G7 summit dominated by Franco-American discord over Iran

Trump resistant to Macron’s effort to mediate in crisis over Tehran’s nuclear capability

European Council president Donald Tusk  and Britain’s prime minister Boris Johnson: US has pledged a big trade deal to Britain in wake of Brexit.  Photograph: Neil Hall

European Council president Donald Tusk and Britain’s prime minister Boris Johnson: US has pledged a big trade deal to Britain in wake of Brexit. Photograph: Neil Hall

 

French efforts to save the 2015 nuclear deal with Iran, known as the JCPOA, dominated the G7 summit in Biarritz on Saturday and Sunday, with the surprise arrival of the Iranian foreign minister, Mohammad Javad Zarif, for talks with his French counterpart, Jean-Yves Le Drian.

Zarif met with President Emmanuel Macron at the Élysée on Friday.

Macron discussed Iran over a two-hour lunch with President Donald Trump on Saturday. Trump withdrew from the agreement in May 2018, and threatens to punish European countries that trade with Iran.

A discussion by the leaders of Canada, France, Germany, Italy, Japan, the UK and US on Saturday night resulted in “two strong lines”, Macron said on Sunday. “No member of the G7 wants Iran to obtain nuclear weapons, ever, and all G7 members are deeply attached to the peace and stability of the region.”

An adviser said Macron was trying to “create the conditions of de-escalation” and achieve a “pause”.

Trump has resisted what he sees as Macron’s attempts to mediate in the crisis. “I know Emmanuel means well,” Trump tweeted on August 8th. “But nobody speaks for the United States. No one is authorised in any way, shape, or form to represent us!”

An aide said Macron “obtained a mandate to discuss and address a message to the Iranian authorities” during Saturday night’s exchanges.

‘Informal club’

Trump said he had not been party to any such discussion. Asked about Zarif’s presence, Trump said “no comment”.

Macron smoothed over the misunderstanding, saying, “The G7 is an informal club. There is no formal mandate given within the framework of the G7 . . . There are initiatives that will continue to be taken.”

Trump wanted the summit to discuss what he regards as unfair Chinese trade practices, not climate change and inequality, themes emphasised by Macron. The New York Times quoted Trump’s advisers saying Macron focused too much on “politically correct bromides” and “niche issues”.

Trump created something of a sensation by appearing to say he regretted escalating tariffs and threats against China last week. White House press secretary Stephanie Grisham then said the US leader had been “misinterpreted”.

In a televised address to the French people at the start of the summit, Macron said he would ask the summit to reduce the speed of merchant vessels at sea, and work with the textile industry to reduce pollution. He said textiles accounted for 30 per cent of waste in the oceans, and as much carbon dioxide as all international flights and maritime transport combined.

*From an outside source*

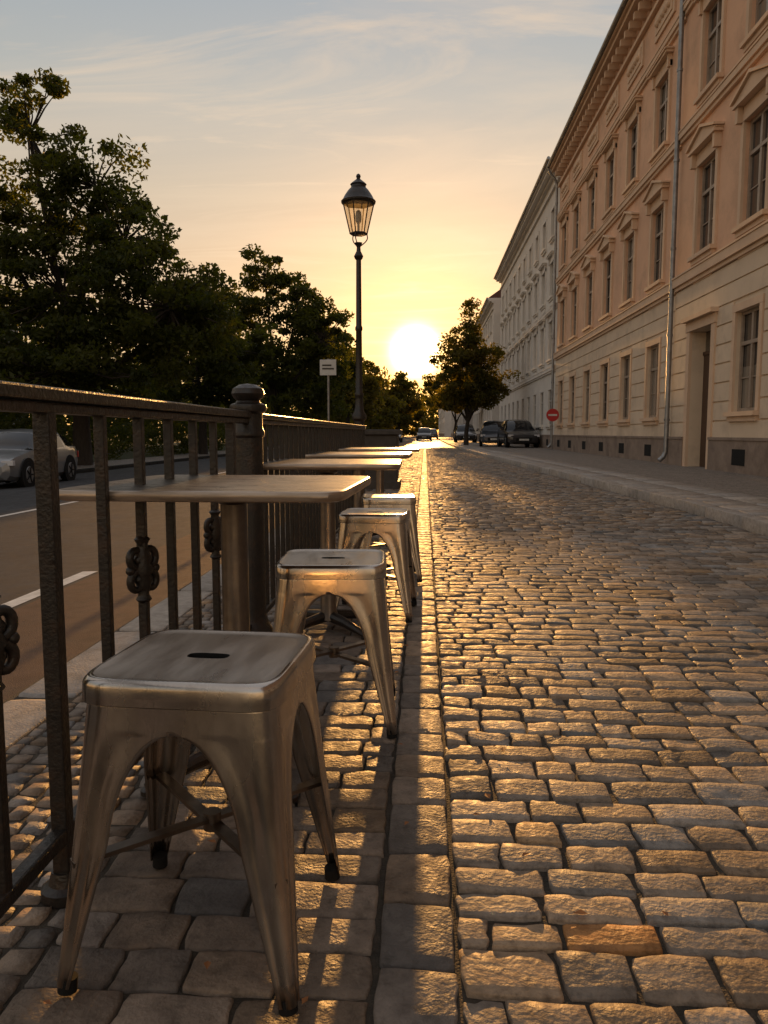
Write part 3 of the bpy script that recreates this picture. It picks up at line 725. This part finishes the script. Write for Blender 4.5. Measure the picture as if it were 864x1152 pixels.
# lobe: cx,cy,cz,rx,ry,rz,weight
tree('tree',(-13.6,30,-.37),[(-1.6,0,12.6,1.9,1.6,2.2,.45),(-4.0,0,10.6,2.0,2.0,2.0,.5),(.9,0,10.6,1.7,1.7,1.7,.48),(-1,0,9.2,2.4,2,1.6,.6),(2.0,0,8.6,2.0,2.2,1.7,.8),(3.9,-.5,6.0,2.2,2.4,2.0,1.6),(-.5,0,6.6,3,3,2.2,1.5),(-4.5,0,6,3,3,2.6,1.5),(0,-1,3.7,3.8,3,1.5,1.6),(-6.8,0,8.5,2.2,2.2,2.2,.8)],3.2,.34,460,150,.115,11,.38)
tree('tree',(-13.4,46,-.37),[(0,0,8.2,2.0,1.8,1.7,.6),(1.8,0,6.2,2.4,2.6,2.2,1),(-2,0,6.2,2.6,2.6,2.4,1),(.2,0,4.2,3.2,3,1.8,1)],2.6,.26,140,120,.17,12,.42)
tree('tree',(-13.0,66,-.37),[(-.6,0,14.2,2.2,2.0,2.2,.6),(-3,0,11.8,2.2,2.4,2.2,.8),(2.2,0,11.8,2.4,2.4,2.2,.8),(4.4,0,9.0,2.8,2.8,2.6,1.3),(-3.6,0,7.6,2.8,2.8,2.6,1.2),(0,0,7,3.6,3,3,1.4),(1.4,0,4.4,4.6,3,2.0,1)],4,.34,280,115,.20,13,.5)
tree('tree',(-12.8,92,-.37),[(0,0,11.5,2.6,2.6,2.6,1),(2,0,8,3,3,2.6,1),(-2.4,0,8,3,3,2.6,1),(.2,0,5,3.8,3,2.2,1)],3,.3,120,100,.28,14,.65)
tree('tree',(-12,122,-.37),[(0,0,11.5,3,2.6,2.8,1),(2,0,8,3.2,3,2.6,1),(-2.4,0,8,3,3,2.6,1),(.2,0,5,4.2,3,2.4,1)],3,.3,90,100,.36,15,.8,mt=LEAFG)
tree('tree',(-11.0,155,-.37),[(0,0,11.0,3,2.6,2.8,1),(2,0,7.5,3.6,3,2.6,1),(-2.4,0,8,3,3,2.6,1),(.2,0,4.4,4.6,3,2.4,1)],3,.3,80,100,.42,16,.9,mt=LEAFG)
tree('tree',(2.65,50,.1),[(.15,0,8.0,.5,.5,1.0,.35),(.0,0,6.7,1.2,1.2,1.0,.8),(-.55,0,5.3,1.45,1.4,.95,1),(1.15,0,5.3,1.4,1.4,1.0,1),(-1.0,0,3.9,1.4,1.4,.95,1),(1.3,0,3.8,1.5,1.4,1.0,1),(.1,0,3.1,2.0,1.6,.9,1)],1.7,.15,190,105,.115,17,.28,mt=LEAFG)
tree('tree',(3.2,82,.1),[(0,0,6.2,2.0,1.8,1.6,1),(-.8,0,4.4,2.2,2,1.3,1),(1,0,4.2,2.2,2,1.3,1)],2,.16,60,100,.22,18,.45,mt=LEAFG)
tree('tree',(-6.5,190,-.3),[(0,0,12,3.4,3,3,1),(2.4,0,8.5,3.4,3,2.6,1),(-2.6,0,8.5,3.2,3,2.6,1),(.2,0,5,4.8,3,2.4,1)],3,.3,80,90,.5,19,1.0,mt=LEAFG)
# distant mass of trees closing the street
r=random.Random(5); cc=[];rr=[]
for k in range(330):
    x=r.uniform(-34,34); top=10.5+3.5*math.sin(x*.33+1)+2*math.sin(x*.9)+ (5 if x>4 else 0)+(3 if x<-12 else 0)
    cc.append((x,r.uniform(235,262),r.uniform(.0,1)**.8*top)); rr.append(r.uniform(.8,1.6))
leaves('distant_trees',cc,rr,95,.6,LEAFG,6)
# park trees behind, left
cc=[];rr=[]
for k in range(420):
    y=r.uniform(14,120); x=r.uniform(-30,-17); top=7.5+2.2*math.sin(y*.35)+1.5*math.sin(y*.11+x)
    cc.append((x,y,r.uniform(.12,1)*top-.2)); rr.append(r.uniform(.6,1.2))
leaves('park_trees',cc,rr,100,.26,LEAF,8)
cc=[];rr=[]
for k in range(700):
    y=r.uniform(4,150); cc.append((r.uniform(-15.6,-14.8),y,r.uniform(-.3,1.15)+.15*math.sin(y))); rr.append(.26)
leaves('hedge',cc,rr,55,.09,LEAF,9)

# ------------------------------------------------------------ cars
def car(loc,rot,pm,suv=0):
    e=empty('parked_car',loc,R(rot)); L=2.15
    # stations: y, half width, bottom, belt z, roof z, roof half width
    h=.08*suv
    S=[(-2.12,.62,.32,.55,.56,.55),(-2.05,.76,.24,.66,.67,.66),(-1.85,.83,.2,.76,.775,.72),(-1.2,.87,.19,.88,.90,.76),(-.98,.87,.19,.92,.95,.74),
       (-.80,.87,.19,.93,1.08+h,.68),(-.35,.88,.19,.94,1.36+h,.62),(-.25,.88,.19,.94,1.39+h,.62),(.28,.88,.19,.95,1.455+h,.62),(.36,.88,.19,.95,1.455+h,.62),(1.05,.88,.19,.97,1.42+h,.61),
       (1.15,.88,.19,.97,1.41+h,.61),(1.62,.87,.2,.99,1.30+h,.60),(1.9,.85,.22,.98,1.10+h,.62),(2.06,.80,.26,.9,.93,.66),(2.14,.70,.34,.74,.75,.6)]
    g=MB(); vs=[];fs=[];ms=[]
    for (y,w,zb,belt,rf,rw) in S:
        half=[(0.0,zb),(w*.86,zb),(w*.97,zb+.1),(w,(zb+belt)*.5),(w*.985,belt-.12),(w*.94,belt),(rw+.02,max(rf-.06,belt+.003)),(rw*.86,max(rf-.012,belt+.006)),(0,rf+.012)]
        ring=[(x,y,z) for x,z in half]+[(-x,y,z) for x,z in half[::-1][1:-1]]
        vs+=ring
    n=16
    for i in range(len(S)-1):
        gy=S[i+1][4]-S[i+1][3]>.1 or S[i][4]-S[i][3]>.1
        for k in range(n):
            m=0
            if k in (5,10) and gy and i not in (6,8,10): m=1
            if k in (6,7,8,9) and i in (4,5): m=1
            if k in (6,7,8,9) and i in (12,): m=1
            fs.append((i*n+k,(i+1)*n+k,(i+1)*n+(k+1)%n,i*n+(k+1)%n)); ms.append(m)
    g.add(vs,fs); g.m=ms
    g.add(vs[:n],[tuple(range(n))]); g.add(vs[-n:],[tuple(range(n-1,-1,-1))])
    g.obj('body',[pm,CARGLASS],e,smooth=True,angle=28)
    w=MB(); 
    for yy in (-1.32,1.30):
        for s in (-1,1):
            w.tube([(s*.70,yy,.33),(s*.86,yy,.33),(s*.893,yy,.33)],[.335,.335,.30],28,0)
            w.cyl((s*.885,yy,.33),(s*.900,yy,.33),.215,.2,20,1)
            for q in range(5):
                t=q*2*math.pi/5; w.cyl((s*.903,yy,.33),(s*.903,yy+.19*math.cos(t),.33+.19*math.sin(t)),.022,.016,6,0)
            w.tube([(s*.872,yy,.35),(s*.889,yy,.35)],[.40,.395],28,0)
    w.obj('wheels',[RUBBER_SHADE,ZINC],e,smooth=True)
    d=MB()
    for s in (-1,1):
        d.box(s*.70-.14,s*.70+.14,-2.06,-1.95,.58,.70,0); d.box(s*.72-.1,s*.72+.1,2.03,2.115,.66,.84,1)
        d.box(s*.98-.08,s*.98+.08,-.78,-.66,.95,1.06,2)
    d.box(-.42,.42,-2.135,-2.08,.34,.52,3); d.box(-.26,.26,-2.15,-2.137,.38,.48,4); d.box(-.26,.26,2.141,2.155,.5,.6,4)
    d.obj('lights_and_trim',[HEADL,TAILL,pm,RUBBER_SHADE,SIGNW],e,bevel=.02)
    return e
car((-10.7,19.7,rz(-10.7)+.0),4,SILVER)
car((5.15,43.5,.11),3,BLACKP,1); car((4.2,47.2,.11),-4,BLUEP,1)
car((-.1,92,0),0,BLACKP,1).name='driving_car'; car((1.0,115,0),180,BLUEP,1); car((-3.5,88,rz(-3.5)),0,BLACKP).name='driving_car'
car((3.4,66,.11),0,BLACKP,1)

# ------------------------------------------------------------ sky, sun, camera
SD=Vector((-.0125,.9945,.1035)).normalized()
W=bpy.data.worlds.new('World'); scene.world=W; W.use_nodes=True; nt=W.node_tree; N=nt.nodes; L=nt.links
bg=N['Background']; out=N['World Output']
sky=N.new('ShaderNodeTexSky'); sky.sky_type='NISHITA'; sky.sun_disc=False; sky.sun_elevation=math.asin(SD.z); sky.sun_rotation=math.atan2(SD.x,SD.y)
sky.dust_density=.25; sky.air_density=1.0
bg.inputs['Strength'].default_value=.05; L.new(sky.outputs[0],bg.inputs['Color'])
tc=N.new('ShaderNodeTexCoord'); sep=N.new('ShaderNodeSeparateXYZ'); L.new(tc.outputs['Generated'],sep.inputs[0])
rp=N.new('ShaderNodeValToRGB'); cr=rp.color_ramp
stops=[(0,(.54,.22,.06)),(.08,(.56,.25,.08)),(.17,(.53,.29,.125)),(.28,(.46,.34,.215)),(.38,(.34,.33,.29)),(.48,(.25,.29,.32)),(.62,(.34,.35,.38)),(1,(.37,.37,.39))]  # topmost stops, above the frame, brightened as added fill light
cr.elements[0].position=0; cr.elements[0].color=(*stops[0][1],1); cr.elements[1].position=1; cr.elements[1].color=(*stops[-1][1],1)
for p,c in stops[1:-1]:
    el=cr.elements.new(p); el.color=(*c,1)
L.new(sep.outputs['Z'],rp.inputs[0])
def math_(op,a,b=None,clamp=False):
    n=N.new('ShaderNodeMath'); n.operation=op; n.use_clamp=clamp
    for i,x in enumerate((a,b)):
        if x is None: continue
        if isinstance(x,(int,float)): n.inputs[i].default_value=x
        else: L.new(x,n.inputs[i])
    return n.outputs[0]
# cloud streaks projected on a high layer
zc=math_('MAXIMUM',sep.outputs['Z'],.02); zc=math_('ADD',zc,.08)
cx=math_('DIVIDE',sep.outputs['X'],zc); cy=math_('DIVIDE',sep.outputs['Y'],zc)
cmb=N.new('ShaderNodeCombineXYZ'); L.new(cx,cmb.inputs[0]); L.new(cy,cmb.inputs[1])
def cloud(scl,rot,ns,lo,hi,dist):
    mp=N.new('ShaderNodeMapping'); mp.inputs['Scale'].default_value=scl; mp.inputs['Rotation'].default_value=(0,0,rot); L.new(cmb.outputs[0],mp.inputs[0])
    nz=N.new('ShaderNodeTexNoise'); nz.inputs['Scale'].default_value=ns; nz.inputs['Detail'].default_value=10; nz.inputs['Roughness'].default_value=.62; nz.inputs['Distortion'].default_value=dist
    L.new(mp.outputs[0],nz.inputs['Vector'])
    mr=N.new('ShaderNodeMapRange'); mr.inputs[1].default_value=lo; mr.inputs[2].default_value=hi; L.new(nz.outputs['Fac'],mr.inputs[0]); return mr.outputs[0]
c1=math_('MULTIPLY',cloud((.5,1.0,1),.5,1.2,.44,.74,.5),.55); c2=math_('MULTIPLY',cloud((.55,2.0,1),.25,1.8,.50,.70,.9),.6)
cf=math_('MAXIMUM',c1,c2)
cm=N.new('ShaderNodeMix'); cm.data_type='RGBA'; L.new(cf,cm.inputs[0]); L.new(rp.outputs[0],cm.inputs[6]); cm.inputs[7].default_value=(.70,.50,.31,1)
b2=N.new('ShaderNodeBackground'); L.new(cm.outputs[2],b2.inputs[0]); b2.inputs[1].default_value=1.0
# aureole round the sun, plus a fill glow added opposite it
dt=N.new('ShaderNodeVectorMath'); dt.operation='DOT_PRODUCT'; L.new(tc.outputs['Generated'],dt.inputs[0]); dt.inputs[1].default_value=SD
dd=math_('MAXIMUM',dt.outputs['Value'],0)
def glow(p,s,c,src=None):
    b=N.new('ShaderNodeBackground'); b.inputs[0].default_value=(*c,1); L.new(math_('MULTIPLY',math_('POWER',src or dd,p),s),b.inputs[1]); return b.outputs[0]
anti_fill=math_('MAXIMUM',math_('MULTIPLY',dt.outputs['Value'],-1),0)
sh=[bg.outputs[0],b2.outputs[0],glow(5200,22,(1,.76,.36)),glow(450,1.1,(1,.48,.05)),glow(60,.45,(1,.38,.035)),glow(6,.12,(1,.48,.12)),glow(2.2,.14,(1,.78,.6),anti_fill)]
acc=sh[0]
for s in sh[1:]:
    a=N.new('ShaderNodeAddShader'); L.new(acc,a.inputs[0]); L.new(s,a.inputs[1]); acc=a.outputs[0]
L.new(acc,out.inputs['Surface'])
sl_=bpy.data.lights.new('sun','SUN'); sl_.energy=5; sl_.angle=R(.5); sl_.color=(1,.49,.14)
so_=bpy.data.objects.new('sun',sl_); scene.collection.objects.link(so_); so_.rotation_euler=(-SD).to_track_quat('-Z','Y').to_euler()

cam=bpy.data.cameras.new('camera'); co=bpy.data.objects.new('camera',cam); scene.collection.objects.link(co)
co.location=(0,0,.9); co.rotation_euler=(R(90-5.87),0,R(3.04)); cam.sensor_fit='VERTICAL'; cam.sensor_height=36; cam.lens=27.03; cam.clip_end=6000; cam.clip_start=.02
scene.camera=co
scene.view_settings.view_transform='Standard'; scene.view_settings.look='None'; scene.view_settings.exposure=0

The fires in the Amazon rain forest were also discussed by G7 leaders. Before the summit started, Macron accused Brazilian president Jair Bolsonaro of lying, and said he would withdraw support for the EU’s trade agreement with the South American trade bloc Mercosur. Taoiseach Leo Varadkar also questioned the agreement, which is opposed by farmers and ecologists.

Macron said G7 leaders were “working on a international mechanism to help” countries affected by the Amazon fires. He called France “an Amazonian power” because French Guyana shares a 730km border with Brazil.

‘Anchor’ and ‘ankle’

Trump and British prime minister Boris Johnson created news on the sidelines of the summit. When they breakfasted together on Sunday, their first meeting since Johnson became prime minister, Trump said Johnson was “the right man” to deliver Brexit and promised a deal that would compensate the UK’s lost trade with the EU would quickly follow.

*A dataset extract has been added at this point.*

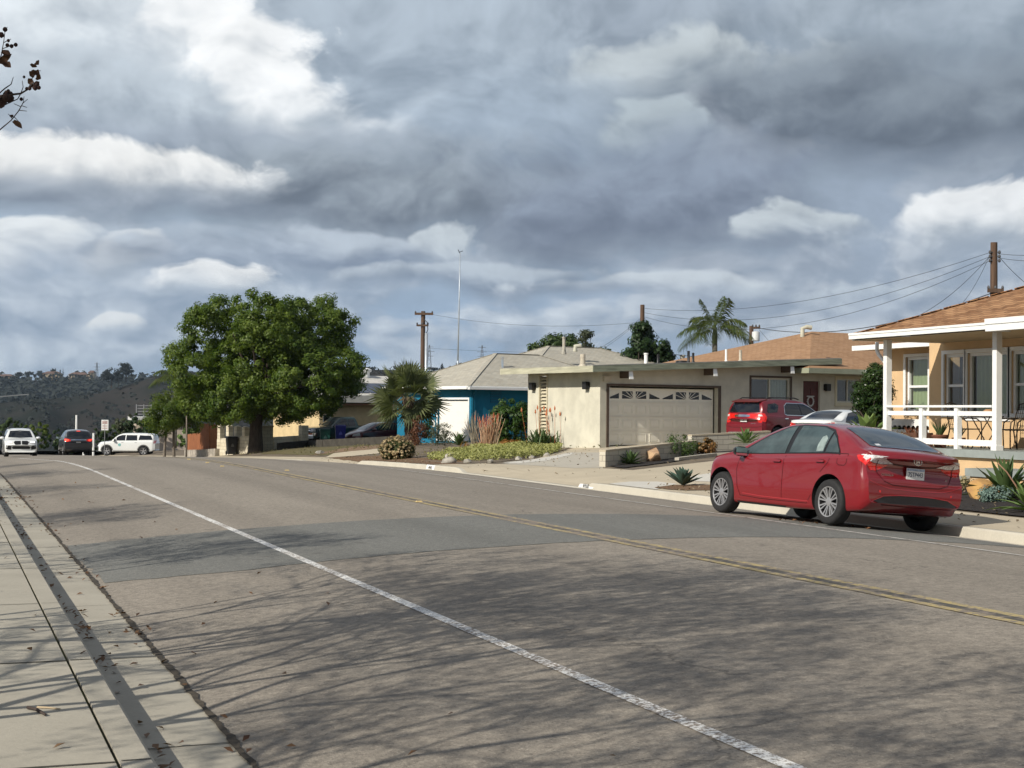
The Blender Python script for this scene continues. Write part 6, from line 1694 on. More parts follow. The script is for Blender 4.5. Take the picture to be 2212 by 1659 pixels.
g = gpt(1412, 997); rock('boulder', 'tan rock lying in the mulch before the low block wall', g[0], g[1], gz(*g), (.42, .30, .32), ROCK_PINK, 8)
for i, (px, py, s) in enumerate([(968, 1001, .22), (978, 994, .26), (690, 981, .2), (1010, 1000, .12), (1060, 1000, .1), (1120, 994, .12), (1150, 990, .10), (1180, 986, .12)]):
    g = gpt(px, py); rock('edging_stone', ['grey fieldstone at the kerb end of the bed', 'grey-white stone under the pale groundcover', 'mossy stone on the verge', 'small stone along the groundcover edge', 'small stone along the groundcover edge', 'small stone along the groundcover edge', 'small stone along the groundcover edge', 'small stone along the groundcover edge'][i], g[0], g[1], gz(*g), (s*1.3, s, s*.8), M('field_stone', (.33, .31, .27), .9, .3, 5, .6, 15), 20+i, 'stone', 'stones edging the flower bed' if i > 2 else None)

def kerb_number(py_px, txt):
    g = gpt(*py_px); Y = g[1]; z = zlong(Y)
    rt = thing('house_number', {'4950': 'white house number 4950 on the kerb just left of the red saloon'}.get(txt, 'white house number block on the kerb below the rounded pale bush'), 'house number', (KX, Y, z))
    b = MB(); h = hk(Y); b.add([(-.004, -.42, .02), (-.004, .42, .02), (.020, .42, max(h, .1)-.02), (.020, -.42, max(h, .1)-.02), (.046, .42, max(h, .1)+.004), (.046, -.42, max(h, .1)+.004)], [(0, 3, 2, 1), (3, 5, 4, 2)])
    b.build('painted_block', M('kerb_white', (.70, .70, .68), .8, .1, 14), rt)
    t = link('lettering', text_mesh(txt, .13, .001), M('kerb_black', (.05, .05, .05), .8, .2, 20), rt)
    t.matrix_local = Matrix(((0, -.22, -1, -.0), (-1, 0, 0, 0), (0, 1, 0, .075), (0, 0, 0, 1))) @ Matrix.Scale(1.25, 4, (1, 0, 0))
    t.matrix_local = Matrix.Translation((-.001, 0, .068)) @ Matrix.Rotation(R(11), 4, 'Y') @ Matrix(((0, 0, -1, 0), (-1, 0, 0, 0), (0, 1, 0, 0), (0, 0, 0, 1))) @ Matrix.Scale(1.35, 4, (1, 0, 0))
    return rt
kerb_number((1265, 1053), '4950'); kerb_number((929, 1014), '4942')

# ---------------------------------------------------------------- street trees on the near side (out of the picture but for a few twigs) whose shadows cross the road
SEED = M('seed_heads', (.035, .018, .016), .9, .3, 20)
TWIG = M('twig', (.060, .045, .040), .9, .2, 10)
DRYLEAF = leafmat('autumn_leaf', (.055, .028, .022), (.13, .07, .045), .25)
def crape_mesh(seed, spread=2.1, h=5.2):
    rng = random.Random(seed); mb = MB(); tips = []
    def grow(p, d, L, r, depth):
        k = 3; pts = [p]; q = Vector(p); dd = Vector(d)
        for i in range(k):
            dd = (dd+Vector((rng.uniform(-.16, .16), rng.uniform(-.16, .16), rng.uniform(-.03, .12)))).normalized(); q = q+dd*L/k; pts.append(q.copy())
        mb.tube(pts, [r*(1-.42*i/k) for i in range(k+1)], 5 if depth < 4 else 3, depth == 0)
        if depth >= 6: tips.append((q, dd)); return
        if depth >= 4: tips.append((q, dd))
        n = 2 if depth == 0 else (3 if rng.random() < .62 else 2)
        for j in range(n):
            s = .42+.05*depth; nd = (dd+Vector((rng.gauss(0, s), rng.gauss(0, s), rng.gauss(.02, s*.5)))).normalized()
            grow(q, nd, L*rng.uniform(.68, .86), r*.635, depth+1)
    for k in range(4):
        a = k*1.6+rng.uniform(-.3, .3)
        grow(Vector((.12*math.cos(a), .12*math.sin(a), -.1)), Vector((.30*math.cos(a), .30*math.sin(a), 1)).normalized(), h*.27, .050, 0)
    return mb, tips
def street_trees():
    kinds = []
    for sd in (11, 23, 37):
        mb, tips = crape_mesh(sd)
        rng = np.random.default_rng(sd)
        T = np.array([t[0] for t in tips]); n = len(T)
        # seed clusters and the last leaves at the twig ends
        C = np.repeat(T, 8, 0)+rng.normal(size=(n*8, 3))*np.array([.06, .06, .08])
        V, Q = leaf_quads(C, unit(len(C), rng), .055, rng, .5)
        kinds.append((np.array(mb.v, float), mb.f, V, Q))
    def pruned(name, V, F, M_, mat):
        """street trees are pruned clear of the roadway: twigs hanging low over the kerb are cut away"""
        W_ = V @ np.array(M_.to_3x3()).T+np.array(M_.translation)
        d = (W_-EYE) @ _F; d = np.where(d < .2, .2, d)
        sx = 1106+FPX*((W_-EYE) @ _R)/d; sy = 829.5-FPX*((W_-EYE) @ _U)/d
        low = (((W_-EYE) @ _F) > .2) & (sx > -60) & (sy > -60)  # vertices inside the camera's view
        k = [f for f in F if not any(low[i] for i in f)]
        me = bpy.data.meshes.new(name); me.from_pydata([tuple(v) for v in V], [], [tuple(int(i) for i in f) for f in k]); me.update()
        bm = bmesh.new(); bm.from_mesh(me); bmesh.ops.delete(bm, geom=[v for v in bm.verts if not v.link_faces], context='VERTS'); bm.to_mesh(me); bm.free()
        me.materials.append(mat); return me
    spots = [(-1.2, -3.4, 0, 1.15), (-1.9, 4.9, 1, 1.08), (-1.6, 8.0, 2, 1.15), (-2.0, 10.8, 0, 1.15), (-2.5, 16.0, 1, .85), (-3.0, 23.2, 2, .82), (-3.2, 31.0, 0, .85), (-3.5, 39.0, 1, .9), (-3.6, 48.0, 2, .9)]
    for i, (x, y, k, s) in enumerate(spots):
        rt = thing('street_tree', 'nearly leafless street tree with brown seed heads beside the near sidewalk', 'tree', (x, y, .1+zlong(y)), i*1.3, 'street trees along the near sidewalk')
        rt.scale = (s, s, s); M_ = Matrix.Translation((x, y, .1+zlong(y))) @ Matrix.Rotation(i*1.3, 4, 'Z') @ Matrix.Scale(s, 4)
        tv, tf, lv, lq = kinds[k]
        link('trunk', pruned('trunk', tv, tf, M_, TWIG), None, rt); link('leaves', pruned('leaves', lv, lq, M_, DRYLEAF), None, rt)
    # the twigs that reach into the upper left of the picture
    rt = thing('tree_branch', 'thin twigs with dark seed heads and dead leaves in the upper left corner', 'branch', tuple(float(v) for v in pt(-60, 300, 9.0)))
    o = Vector(rt.location); D = 9.0; mb = MB(); P = lambda x, y, dd=0: Vector(tuple(float(v) for v in pt(x, y, D+dd)))-o
    q = lambda *l: [P(*p) for p in l]
    mb.tube(q((-60, 300), (-20, 268), (0, 250), (45, 243), (60, 240), (72, 222), (82, 196), (88, 180)), [.013, .010, .008, .006, .005, .004, .003, .002], 5) if False else None
    mb.tube(q((-60, 290), (0, 207), (20, 205), (45, 202), (62, 192), (70, 185)), [.012, .008, .007, .006, .004, .003], 5)
    mb.tube(q((45, 202), (38, 214), (20, 222), (0, 232)), [.004, .004, .004, .004], 4)
    mb.tube(q((45, 202), (50, 188), (48, 174)), [.004, .003, .002], 4)
    mb.tube(q((-20, 230), (0, 200), (12, 190), (24, 182), (29, 166)), [.006, .005, .005, .004, .002], 4)
    mb.tube(q((66, 186), (74, 165), (82, 150), (95, 152), (120, 154)), [.004, .003, .003, .003, .002], 4) if False else mb.tube(q((62, 192), (68, 172), (76, 155), (90, 155), (120, 158)), [.004, .003, .003, .003, .002], 4) if False else mb.tube(q((62, 192), (66, 178), (72, 163), (76, 152), (88, 153)), [.004, .003, .003, .002, .002], 4)
    mb.tube(q((-50, 340), (-20, 300), (0, 280), (24, 260), (40, 240), (50, 222), (52, 208)), [.008, .006, .005, .004, .004, .003, .002], 4)
    for (x, y, x2, y2) in ((30, 252, 46, 268), (26, 256, 18, 246), (40, 238, 58, 240), (44, 230, 30, 224), (48, 224, 60, 214), (46, 228, 58, 232)): mb.tube(q((x, y), (x2, y2)), [.003, .002], 4)
    mb.tube(q((-30, 190), (-5, 140), (3, 118), (8, 90), (12, 60)), [.006, .005, .004, .003, .002], 4)
    for (x, y, x2, y2) in ((8, 92, 24, 84), (6, 105, 26, 98), (26, 98, 33, 96), (9, 80, 0, 70), (10, 70, 16, 58)): mb.tube(q((x, y), (x2, y2)), [.003, .002], 4)
    mb.build('twigs', TWIG, rt, True)
    rng = np.random.default_rng(5)
    for (x, y, s) in ((11, 64, 1.2), (34, 97, 1), (25, 100, 1), (16, 98, 1), (18, 88, .8), (3, 76, 1.4), (76, 238, 1.4) if False else (80, 232, 1.2), (76, 240, 1.4), (84, 240, 1), (16, 257, 2.2), (20, 266, 2.4), (12, 264, 2), (5, 275, 2.4), (22, 256, 1.6), (2, 282, 2), (46, 268, .9), (18, 246, .9), (58, 240, .9), (52, 208, .7), (60, 300, .1), (64, 242, 1)):
        y = y*.79 if y > 110 and x > 60 else y*.80 if y > 110 else y
        if s < .3: continue
        sh = MB(); sh.lathe([(.002, -.012*s), (.010*s, -.006*s), (.012*s, .003*s), (.006*s, .012*s)], 6, Matrix.Translation(P(x, y, float(rng.uniform(-.05, .05))))); sh.build('seed_head', SEED, rt, True)
    V, F = [], []
    for (x, y, x2, y2, w) in ((76, 152, 72, 160, .05), (74, 158, 64, 164, .05), (76, 158, 86, 160, .05), (78, 168, 89, 170, .055), (72, 174, 60, 180, .05), (74, 178, 82, 187, .05), (66, 184, 72, 190, .04), (4, 112, 24, 122, .05), (8, 138, 24, 146, .055), (28, 262, 48, 278, .045), (26, 254, 22, 248, .03), (-2, 126, 10, 140, .14), (76, 136, 84, 140, .05), (72, 138, 70, 146, .05)):
        a, b = P(x, y), P(x2, y2); blade(V, F, a, b-a, (.3, -.9, .2), (b-a).length, w*.9, .0, 4, .3, wide=.5)
    me = bpy.data.meshes.new('leaves'); me.from_pydata(V, [], F); link('leaves', me, DRYLEAF, rt, True)
street_trees()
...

“We’re going to do a very big trade deal, bigger than we’ve ever had with the UK,” Trump said, calling UK membership in the EU “the obstacle . . . the anchor around their ankle”.

Johnson sounded slightly more hopeful about a negotiated departure from the EU in an interview with the BBC on the sidelines of the summit. The odds of striking a deal were “touch and go”, Johnson said. He earlier estimated odds at “a million to one”.

There was a “lively discussion” over the readmission of Russia, which would reconstitute the group as the G8. Russia was expelled after it invaded and annexed the Crimean peninsula of Ukraine in 2014. Macron says Russia cannot return to the G8 until it ends its intervention in eastern Ukraine. Trump said he may invite Russia to participate in next year’s G7 summit in the US.